ANTES Y DESPUÉS DE BIN LADEN
En este contexto, cabría realizar un balance muy tentativo de cuáles fueron los objetivos y logros del conductor de esta rama extremista y fundamentalista del Islam. Algunos perspicaces análisis de los meses y años posteriores al 11/9 destacaron que el mayor logro de Al Qaeda y Bin Laden habría sido potenciar las fuerzas de cruzada mesiánicas de los EE. UU. en la política internacional en general y en el Islam en particular. Si esto fue así, el mix de Bush hijo, sus halcones -como Cheney y Rumsfeld- y el entorno de neoconservadores que se potenciaron al extremo luego de los ataques de septiembre, lo hicieron a gran escala, involucrando a los EE. UU. en una “guerra por elección” y marginal a la lucha contra el terrorismo (no se puede hablar de guerra, dado que el terrorismo es un instrumento y no un fin), como fue el caso de Irak, y generando una escalada de violencia, desprestigio y masivos gastos. Asimismo, esa guerra restó recursos e interés político a las operaciones iniciadas en Afganistán en octubre de 2001 y que para 2002 fueron erróneamente consideradas como exitosas y terminadas. El ejemplo más palpable de esta falacia es la subsistencia de la guerra al día de hoy.

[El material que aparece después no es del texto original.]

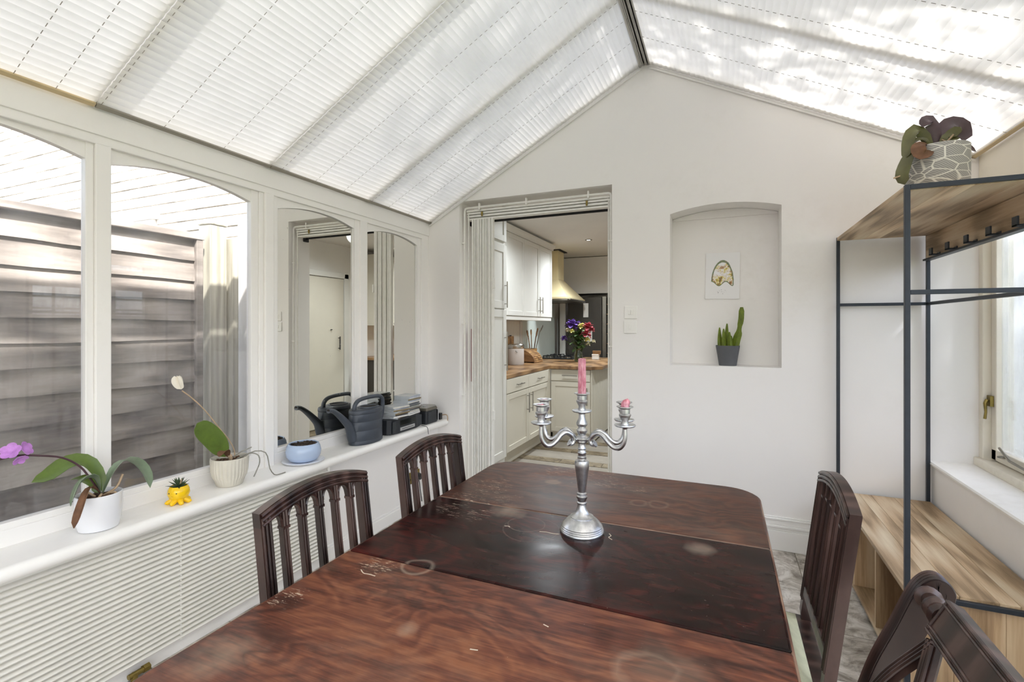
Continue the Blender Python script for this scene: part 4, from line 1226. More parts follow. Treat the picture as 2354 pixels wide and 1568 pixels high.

Otros estudios no escuchados afirmaban que, como buena mente financiera, Bin Laden también apuntaría a maximizar los gastos y rojos de las cuentas fiscales de la superpotencia, obligándola e induciéndola a incrementar masivamente gastos de seguridad, defensa y guerras. Un repaso de las cuentas al 2011 muestra la sangría de recursos que representaron y representan las operaciones en Irak y Afganistán (e incluso en Pakistán).
La contracara de estos “logros” de la red terrorista son las revoluciones o intentos de ellas que se vienen dando en diversos países árabes desde enero de 2011, donde millares de habitantes no reclaman dictaduras teocráticas o rupturas con Occidente, el mercado y la tecnología, sino, en muchos casos, todo lo contrario.

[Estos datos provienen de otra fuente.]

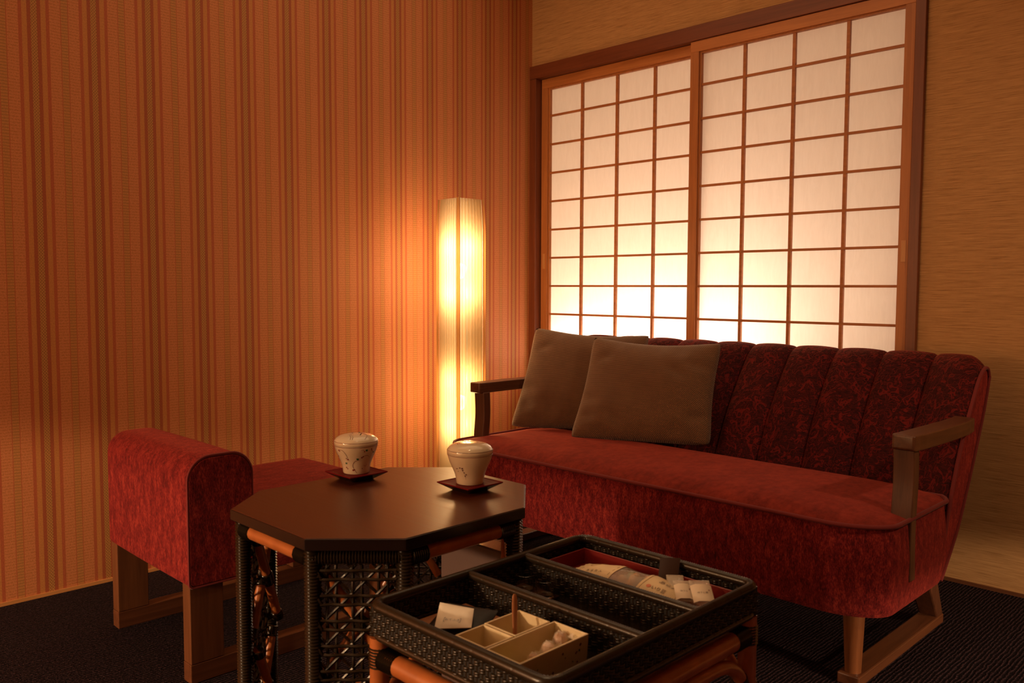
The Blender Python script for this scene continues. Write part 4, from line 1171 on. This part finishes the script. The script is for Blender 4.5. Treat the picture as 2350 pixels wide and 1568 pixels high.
CR = [(0.47, 0.35), (0.51, 0.62), (0.55, 0.28), (0.45, 0.72), (0.58, 0.70), (0.93, 0.35), (0.94, 0.52), (0.92, 0.66), (0.96, 0.30), (0.53, 0.45)]
for i, (u, v) in enumerate(CR):
    x, y, z = bagtop(u, v); b = MB(); hz = max(0.006, (z - TZ) * 0.42)
    blob(b, (x, y, TZ + 0.003 + hz), 0.011, 0.0095, hz, 12, 7, 0.12, i)
    c1_ = obj('cracker', b, MT['cracker'] if i not in (3, 7) else MT['cracker_green'], sn, smooth=70)
# brown stick packet leaning on the far side
b = MB(); A0, A1 = Vector((2.250, -1.990, 0.503)), Vector((2.228, -1.946, 0.555)); wv_ = Vector((0.013, 0.0125, 0.0)); nn = (A1 - A0).cross(wv_).normalized()
sec = []
for t, w, th in ((0, 1, 0.0015), (0.12, 1, 0.004), (0.5, 1.0, 0.006), (0.8, 1.0, 0.004), (1.0, 1.05, 0.0006)):
    c = lerp(A0, A1, t); sec.append([c - wv_ * w - nn * th * 0.4, c - nn * th, c + wv_ * w - nn * th * 0.4, c + wv_ * w + nn * th * 0.4, c + nn * th, c - wv_ * w + nn * th * 0.4])
for s_ in sec: b.v += [tuple(p) for p in s_]
for i in range(4):
    for j in range(6):
        b.f.append((i * 6 + j, i * 6 + (j + 1) % 6, (i + 1) * 6 + (j + 1) % 6, (i + 1) * 6 + j))
b.f.append(tuple(range(5, -1, -1))); b.f.append(tuple(24 + j for j in range(6)))
tag(obj('stick_packet', b, MT['brown_foil'], smooth=30, origin=tuple(A0)), 'dark brown foil stick packet leaning upright behind the snack bag', 'packet')
# three small clear packets, two with white labels
def small_packet(c, ang, w, h, tilt, lab, label, z):
    ca, sa_ = math.cos(ang), math.sin(ang); ex = Vector((ca, sa_, 0)); ey = Vector((-sa_ * math.cos(tilt), ca * math.cos(tilt), math.sin(tilt)))
    C_ = Vector((c[0], c[1], z)); TLp = C_ - ex * w + ey * h; TRp = C_ + ex * w + ey * h; BRp = C_ + ex * w - ey * h; BLp = C_ - ex * w - ey * h
    t, nn, c0 = packet('tea_packet', label, TLp, TRp, BRp, BLp, 0.009, MT['film'], 'small clear packets in the red tray')
    b = MB(); blob(b, tuple(c0 - nn * 0.001), w * 0.6, h * 0.4, 0.0016, 10, 6, 0.2, 2); obj('contents', b, MT['brown_foil'] if lab is None else MT['candy_brown'], t, smooth=60)
    if lab:
        b = MB(); q_ = [c0 + ex * w * sx - ey * h * 0.25 + ey * h * 0.72 * sy + nn * (0.0058 if abs(sx) < 1 else 0.0018) for sy in (-1, 1) for sx in (-1.02, -0.5, 0, 0.5, 1.02)]
        b.add(q_, [(i, i + 1, i + 6, i + 5) for i in range(4)])
        l_ = obj('band_label', b, MT['label_white'], t, smooth=60); l_['label'] = 'white paper band'
        text_mesh(lab, 0.0046, MT['ink'], t, c0 - ey * h * 0.28 + nn * 0.0063, ex, ey)
        b = MB(); r0 = c0 + ex * w * 0.66 - ey * h * 0.05 + nn * 0.0056
        b.add([r0 + nn * 0.0003] + [r0 + (ex * math.cos(q * PI / 4) + ey * math.sin(q * PI / 4)) * 0.0012 for q in range(8)], [(0, 1 + q, 1 + (q + 1) % 8) for q in range(8)])
        obj('printed_dot', b, MT['ink_red'], t)
    return t
small_packet((2.277, -2.000), math.radians(40), 0.015, 0.024, 0.45, None, 'clear packet without label beside the brown stick packet', 0.530)
small_packet((2.306, -2.020), math.radians(42), 0.015, 0.026, 0.35, 'ほうじ', 'white banded clear packet in the middle, partly under the outer one', 0.5325)
small_packet((2.337, -2.012), math.radians(44), 0.0175, 0.028, 0.40, 'ほうじ茶', 'white banded clear packet on top, nearest the basket corner', 0.5365)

Sin duda, la muerte de Bin Laden será un factor relevante en la política interna de los EE. UU., poniendo en crisis los clichés y el populismo de seguridad de sectores de la derecha del partido republicano. “Obama kills Osama, four more years” (“Obama mata a Osama, cuatro años más”) podría ser un buen lema para futuras pancartas demócratas en las elecciones de 2012. Asimismo, su eliminación facilitará en parte la delicada tarea que se propone acelerar Obama en lo que resta de 2011 y comienzos del año que viene: el repliegue de 40 de los 50 mil efectivos que quedan en Irak y el inicio de un proceso gradual de retiro en Afganistán. Sin descartar contactos y negociaciones, aun en medio de batallas y tiros con los talibanes, aliados pero no títeres ni dependientes de Al Qaeda.